Le premier enseignant invité au Schumacher College, en 1990, était le célèbre climatologue anglais James Lovelock, pour qui la Terre est un être vivant...
L’hypothèse Gaïa, de James Lovelock, énonce que l'ensemble du vivant de la Terre forme un superorganisme qui s’autorégule harmonieusement. Si l'on accepte cette idée, nous devons sortir d'une vision mécaniste ou chaque cause aura un effet déterminé. Il y a des effets de feedback et de boucle: une interdépendance constante, comme on s'en rend compte aujourd'hui avec le désordre climatique. Cette vision scientifique de Lovelock doit être complétée par la vision éthique d'Arne Naess, philosophe norvégien et fondateur de la deep ecology (écologie profonde), qui lui aussi est venu enseigner ici. Les plantes, les animaux, les rivières et les montagnes ont un droit intrinsèque a vivre.
Il n'y a pas un sujet "homme" et un objet "nature". Il n'y a que des sujets! Et tous dépendent les uns des autres. L'homme est a la fois l'observateur et l'observé. Avec Lovelock et Naess, nous commençons a nous approcher d'une science, que j'appelle de mes vœux, qui ne serait pas séparée de la spiritualité.
Et vous proposez a cette fin de cultiver un nouvel équilibre entre "la Terre, l’âme, la société".
J’étais en quête d'une trinité capable d'incarner notre nouvelle histoire : un paradigme neuf dont nous avons besoin pour penser les défis qui nous attendent. Car avec la Trinité chrétienne - Père, Fils et Saint -, on oublie la mère, la fille et la sainte matière. La trinité française "Liberté, Égalité, Fraternité" est magnifique, mais ne vise que l'homme et oublie la nature. Quant a la trinité new age du "Mind, Body, Spirit", elle néglige la société. D’où ma proposition : "la Terre, l’âme, la société". J'entends certains dire : "Je m'engage pour l'écologie." D'autres: "L'urgence, c'est le combat pour la justice sociale." D'autres encore : "Je médite car seul l’éveil spirituel compte." Ça ne peut pas marcher! Comme nous l'enseignons au Schumacher College, nous devons faire les trois a la fois: prendre soin de la Terre, c'est prendre soin de l’âme ; prendre soin de l’âme, c'est se donner les moyens de s'engager de manière juste en politique, et ainsi de militer en retour pour une société favorisant la vie de l’âme et la préservation de la nature. Car le changement ne viendra pas du sommet - dirigeants politiques ou multinationales -, mais de la base : d'une prise de conscience des gens ordinaires.

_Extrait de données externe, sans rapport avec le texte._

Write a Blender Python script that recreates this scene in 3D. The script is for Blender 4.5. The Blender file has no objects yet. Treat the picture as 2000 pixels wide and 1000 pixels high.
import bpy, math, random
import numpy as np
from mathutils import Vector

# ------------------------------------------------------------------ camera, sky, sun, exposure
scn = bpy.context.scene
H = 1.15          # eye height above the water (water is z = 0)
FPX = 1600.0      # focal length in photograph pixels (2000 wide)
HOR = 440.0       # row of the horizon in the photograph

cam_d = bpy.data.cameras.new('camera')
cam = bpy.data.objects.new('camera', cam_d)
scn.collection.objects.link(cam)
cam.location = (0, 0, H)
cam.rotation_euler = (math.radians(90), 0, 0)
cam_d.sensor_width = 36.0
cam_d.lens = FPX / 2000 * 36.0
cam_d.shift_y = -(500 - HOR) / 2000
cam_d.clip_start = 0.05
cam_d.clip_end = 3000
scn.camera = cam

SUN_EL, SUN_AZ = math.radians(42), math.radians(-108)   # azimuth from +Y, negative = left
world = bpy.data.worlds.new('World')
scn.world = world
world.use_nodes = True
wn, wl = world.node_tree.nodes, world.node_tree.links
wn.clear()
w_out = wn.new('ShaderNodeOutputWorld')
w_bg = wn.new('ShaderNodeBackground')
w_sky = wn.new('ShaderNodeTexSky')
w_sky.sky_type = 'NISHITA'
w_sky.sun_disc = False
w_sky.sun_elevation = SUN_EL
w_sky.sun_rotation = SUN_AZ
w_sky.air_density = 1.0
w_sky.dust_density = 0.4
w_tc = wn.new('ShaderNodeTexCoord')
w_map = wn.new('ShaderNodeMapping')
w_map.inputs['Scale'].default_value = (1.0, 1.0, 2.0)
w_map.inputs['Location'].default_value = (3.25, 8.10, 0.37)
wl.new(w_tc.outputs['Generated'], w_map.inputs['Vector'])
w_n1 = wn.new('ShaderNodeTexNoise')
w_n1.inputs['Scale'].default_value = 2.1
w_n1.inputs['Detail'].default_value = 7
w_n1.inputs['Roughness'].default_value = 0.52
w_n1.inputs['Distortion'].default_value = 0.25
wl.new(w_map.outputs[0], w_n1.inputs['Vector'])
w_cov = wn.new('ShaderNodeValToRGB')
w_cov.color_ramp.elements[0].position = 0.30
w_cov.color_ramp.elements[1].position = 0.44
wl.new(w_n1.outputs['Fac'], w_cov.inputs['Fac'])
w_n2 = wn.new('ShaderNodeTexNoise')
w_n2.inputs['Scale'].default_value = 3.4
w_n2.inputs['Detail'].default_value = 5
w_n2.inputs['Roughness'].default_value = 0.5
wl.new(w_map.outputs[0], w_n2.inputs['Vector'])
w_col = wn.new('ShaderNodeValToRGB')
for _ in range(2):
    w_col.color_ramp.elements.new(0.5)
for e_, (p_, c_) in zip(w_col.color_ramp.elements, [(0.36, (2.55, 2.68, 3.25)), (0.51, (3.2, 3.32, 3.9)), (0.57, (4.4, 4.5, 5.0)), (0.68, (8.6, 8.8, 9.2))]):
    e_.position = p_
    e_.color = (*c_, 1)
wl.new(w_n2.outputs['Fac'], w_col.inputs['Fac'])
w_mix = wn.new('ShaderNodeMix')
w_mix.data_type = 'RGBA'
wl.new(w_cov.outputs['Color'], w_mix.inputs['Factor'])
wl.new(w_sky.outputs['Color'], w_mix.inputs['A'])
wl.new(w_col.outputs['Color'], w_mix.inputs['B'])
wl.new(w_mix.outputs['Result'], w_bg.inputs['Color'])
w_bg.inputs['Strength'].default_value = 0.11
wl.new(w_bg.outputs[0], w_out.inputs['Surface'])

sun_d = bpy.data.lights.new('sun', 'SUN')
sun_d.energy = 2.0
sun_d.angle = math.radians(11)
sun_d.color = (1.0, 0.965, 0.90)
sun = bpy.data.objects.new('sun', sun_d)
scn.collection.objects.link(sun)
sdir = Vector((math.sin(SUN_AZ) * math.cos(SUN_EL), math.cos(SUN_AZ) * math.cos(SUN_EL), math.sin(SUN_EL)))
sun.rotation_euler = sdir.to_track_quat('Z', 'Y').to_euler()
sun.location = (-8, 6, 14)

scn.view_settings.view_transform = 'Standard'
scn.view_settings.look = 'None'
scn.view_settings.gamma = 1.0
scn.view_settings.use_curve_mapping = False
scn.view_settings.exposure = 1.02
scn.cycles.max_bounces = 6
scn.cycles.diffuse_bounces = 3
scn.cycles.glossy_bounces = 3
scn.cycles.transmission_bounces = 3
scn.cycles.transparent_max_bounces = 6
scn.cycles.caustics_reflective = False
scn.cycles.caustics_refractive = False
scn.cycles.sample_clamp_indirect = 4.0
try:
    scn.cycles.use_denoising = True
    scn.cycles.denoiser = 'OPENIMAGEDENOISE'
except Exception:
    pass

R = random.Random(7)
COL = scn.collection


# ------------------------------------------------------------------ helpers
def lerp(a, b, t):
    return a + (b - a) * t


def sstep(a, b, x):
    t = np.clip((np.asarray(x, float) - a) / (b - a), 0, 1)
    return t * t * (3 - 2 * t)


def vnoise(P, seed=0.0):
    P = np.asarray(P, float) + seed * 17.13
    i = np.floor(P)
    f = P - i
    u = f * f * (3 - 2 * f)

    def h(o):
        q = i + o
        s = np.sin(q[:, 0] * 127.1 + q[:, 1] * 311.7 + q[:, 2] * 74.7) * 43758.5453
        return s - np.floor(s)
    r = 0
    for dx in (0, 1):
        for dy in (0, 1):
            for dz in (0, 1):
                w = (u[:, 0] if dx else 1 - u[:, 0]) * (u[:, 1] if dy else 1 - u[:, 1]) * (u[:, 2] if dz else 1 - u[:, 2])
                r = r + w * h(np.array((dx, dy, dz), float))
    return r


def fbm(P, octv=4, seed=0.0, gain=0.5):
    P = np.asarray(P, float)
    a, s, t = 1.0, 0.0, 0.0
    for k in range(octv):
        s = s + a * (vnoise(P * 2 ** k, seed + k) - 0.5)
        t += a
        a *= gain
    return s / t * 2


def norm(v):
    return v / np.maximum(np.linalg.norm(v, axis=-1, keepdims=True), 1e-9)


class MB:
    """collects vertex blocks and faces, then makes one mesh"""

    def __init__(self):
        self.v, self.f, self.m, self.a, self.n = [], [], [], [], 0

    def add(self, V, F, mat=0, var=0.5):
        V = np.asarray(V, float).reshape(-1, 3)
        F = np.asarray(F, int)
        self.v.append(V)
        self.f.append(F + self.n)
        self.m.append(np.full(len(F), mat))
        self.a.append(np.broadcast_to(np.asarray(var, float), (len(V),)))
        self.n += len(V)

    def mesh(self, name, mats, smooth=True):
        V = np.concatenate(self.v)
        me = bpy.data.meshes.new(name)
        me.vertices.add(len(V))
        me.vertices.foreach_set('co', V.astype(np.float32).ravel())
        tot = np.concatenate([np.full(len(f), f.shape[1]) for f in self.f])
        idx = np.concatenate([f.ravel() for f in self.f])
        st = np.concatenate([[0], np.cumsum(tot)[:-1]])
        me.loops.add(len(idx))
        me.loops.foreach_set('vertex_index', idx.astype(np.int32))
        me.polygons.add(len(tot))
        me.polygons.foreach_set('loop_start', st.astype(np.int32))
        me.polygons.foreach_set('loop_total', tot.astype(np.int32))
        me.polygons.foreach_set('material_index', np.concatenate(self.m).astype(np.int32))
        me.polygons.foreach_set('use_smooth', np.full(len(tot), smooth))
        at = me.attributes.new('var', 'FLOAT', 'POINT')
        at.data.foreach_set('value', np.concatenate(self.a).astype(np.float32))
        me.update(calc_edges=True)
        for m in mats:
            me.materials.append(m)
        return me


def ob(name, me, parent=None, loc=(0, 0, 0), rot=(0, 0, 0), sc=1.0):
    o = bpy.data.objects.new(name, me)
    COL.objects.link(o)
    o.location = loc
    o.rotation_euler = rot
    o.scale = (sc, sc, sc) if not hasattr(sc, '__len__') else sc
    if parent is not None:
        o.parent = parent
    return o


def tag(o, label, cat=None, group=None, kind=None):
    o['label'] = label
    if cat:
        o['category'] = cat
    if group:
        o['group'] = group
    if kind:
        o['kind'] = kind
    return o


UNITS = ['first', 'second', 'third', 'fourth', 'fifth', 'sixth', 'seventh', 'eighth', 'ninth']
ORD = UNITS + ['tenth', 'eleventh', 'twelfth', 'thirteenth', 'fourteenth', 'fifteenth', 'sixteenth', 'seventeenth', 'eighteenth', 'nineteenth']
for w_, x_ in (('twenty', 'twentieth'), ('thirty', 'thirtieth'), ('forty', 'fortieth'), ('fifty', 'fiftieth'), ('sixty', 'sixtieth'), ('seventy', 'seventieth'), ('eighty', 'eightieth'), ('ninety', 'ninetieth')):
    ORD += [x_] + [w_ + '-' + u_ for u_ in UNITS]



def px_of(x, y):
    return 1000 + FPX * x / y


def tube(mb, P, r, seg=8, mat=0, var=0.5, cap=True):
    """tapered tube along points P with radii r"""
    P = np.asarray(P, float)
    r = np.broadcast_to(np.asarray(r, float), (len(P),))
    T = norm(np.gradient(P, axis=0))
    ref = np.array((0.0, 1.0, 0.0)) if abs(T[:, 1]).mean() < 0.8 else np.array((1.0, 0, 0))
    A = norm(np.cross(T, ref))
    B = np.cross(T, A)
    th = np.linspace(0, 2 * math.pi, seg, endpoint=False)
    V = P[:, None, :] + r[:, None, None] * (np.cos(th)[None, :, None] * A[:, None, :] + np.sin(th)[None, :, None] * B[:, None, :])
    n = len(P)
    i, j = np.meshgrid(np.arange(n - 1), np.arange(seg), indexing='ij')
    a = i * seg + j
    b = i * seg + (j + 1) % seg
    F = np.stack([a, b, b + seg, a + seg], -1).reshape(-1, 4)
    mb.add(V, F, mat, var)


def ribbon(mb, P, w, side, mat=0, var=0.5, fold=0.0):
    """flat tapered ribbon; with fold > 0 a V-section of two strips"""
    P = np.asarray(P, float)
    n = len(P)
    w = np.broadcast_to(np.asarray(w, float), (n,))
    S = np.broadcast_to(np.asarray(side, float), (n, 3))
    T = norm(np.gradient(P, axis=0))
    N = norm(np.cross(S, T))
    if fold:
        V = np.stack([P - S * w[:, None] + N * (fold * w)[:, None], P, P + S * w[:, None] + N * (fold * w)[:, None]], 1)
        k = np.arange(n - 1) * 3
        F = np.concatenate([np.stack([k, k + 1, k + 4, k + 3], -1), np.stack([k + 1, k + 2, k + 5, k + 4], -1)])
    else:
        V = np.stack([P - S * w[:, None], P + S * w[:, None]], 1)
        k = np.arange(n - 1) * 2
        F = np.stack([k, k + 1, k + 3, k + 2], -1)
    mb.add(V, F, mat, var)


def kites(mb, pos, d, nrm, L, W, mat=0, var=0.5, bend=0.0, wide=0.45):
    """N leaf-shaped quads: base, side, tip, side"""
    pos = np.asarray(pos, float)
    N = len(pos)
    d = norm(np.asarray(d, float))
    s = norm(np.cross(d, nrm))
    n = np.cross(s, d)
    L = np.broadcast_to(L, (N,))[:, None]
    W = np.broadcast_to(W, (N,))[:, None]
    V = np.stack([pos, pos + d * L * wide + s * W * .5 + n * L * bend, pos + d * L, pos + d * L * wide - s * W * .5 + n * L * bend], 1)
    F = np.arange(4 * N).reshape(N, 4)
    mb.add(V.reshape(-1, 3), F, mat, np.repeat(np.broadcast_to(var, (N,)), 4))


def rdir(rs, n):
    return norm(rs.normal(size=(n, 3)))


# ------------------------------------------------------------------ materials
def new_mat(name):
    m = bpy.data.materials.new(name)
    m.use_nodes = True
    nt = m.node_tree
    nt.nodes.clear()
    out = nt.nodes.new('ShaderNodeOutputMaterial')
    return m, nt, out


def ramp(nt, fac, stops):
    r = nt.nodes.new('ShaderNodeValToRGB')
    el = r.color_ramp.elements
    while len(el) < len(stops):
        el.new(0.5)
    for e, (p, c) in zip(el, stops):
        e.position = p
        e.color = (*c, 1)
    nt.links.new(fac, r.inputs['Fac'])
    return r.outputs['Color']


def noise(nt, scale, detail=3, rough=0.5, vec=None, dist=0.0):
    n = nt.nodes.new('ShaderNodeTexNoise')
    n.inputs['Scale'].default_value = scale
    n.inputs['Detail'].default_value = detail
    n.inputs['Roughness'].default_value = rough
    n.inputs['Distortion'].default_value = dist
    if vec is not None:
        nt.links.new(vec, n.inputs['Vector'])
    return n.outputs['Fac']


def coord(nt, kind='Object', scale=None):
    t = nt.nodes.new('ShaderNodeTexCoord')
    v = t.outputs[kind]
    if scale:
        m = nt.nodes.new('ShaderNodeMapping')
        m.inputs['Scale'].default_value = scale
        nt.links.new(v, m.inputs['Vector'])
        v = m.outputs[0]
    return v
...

L’idée d'une "âme" est difficile a appréhender pour un esprit athée et moderne. Ce n'est pas un mot que nous employons volontiers. Comment la définissez-vous?
L’âme et la graine : le potentiel que chacun porte en lui. Elle est comme le gland pour le chêne. Notre intelligence, notre imagination, nos engagements sont comme les branches de l'arbre dont la graine est l’âme. Et de la même manière qu'un arbre a besoin d'un sol généreux pour s’élever, nous nous épanouissons grâce aux relations de respect, d'amour, d'entraide, que nous tissons avec les autres êtres vivants.
Et il n'y a pas de mauvaise graine?
Bien sur que non! L’idée d'un péché originel est tout simplement fausse. On ne la trouve pas, d'ailleurs, dans la parole du Christ. Elle vient plus tard, avec Augustin notamment. Mais l'univers est bienveillant : contrairement a la théologie chrétienne, qui continue d’imprégner les mœurs occidentales, je suis convaincu que nous jouissons d'une bénédiction originelle. La "révolution de l'amour", comme on disait du temps de ma jeunesse, doit commencer par un acte de paix envers soi-même.
Face a l'urgence écologique, nous n'entendons pas beaucoup de mots d'amour. Les activistes misent plutôt sur la peur...
C'est une erreur. Si vous êtes motivé par la peur, vous ne connaitrez que désillusion. J'admire Greta Thunberg, mais je l'ai mise en garde : si tu agis par peur, tu seras forcement déçue par le résultat de ton action. Cela ne se passe jamais comme on veut. Alors que si nous agissons par amour, chacune de nos actions, même la plus quotidienne, est un accomplissement, une joie, elle se suffit a elle-même. Agissons en confiance. Nous réusssissons? C'est un cadeau de l'univers! Nous ne réussissons pas? Cela valait malgré tout la peine d’être fait.
Il s'agit donc d'agir, mais sans s'attacher au résultat?
Je reste convaincu que nous pouvons aller vers une société meilleure. Mais ça ne peut pas être un objectif mesurable, planifiable, maitrisable. C'est un voyage : un pas après l'autre, une action après l'autre. Attentif a ce qui, imprévu, émerge et nous appelle.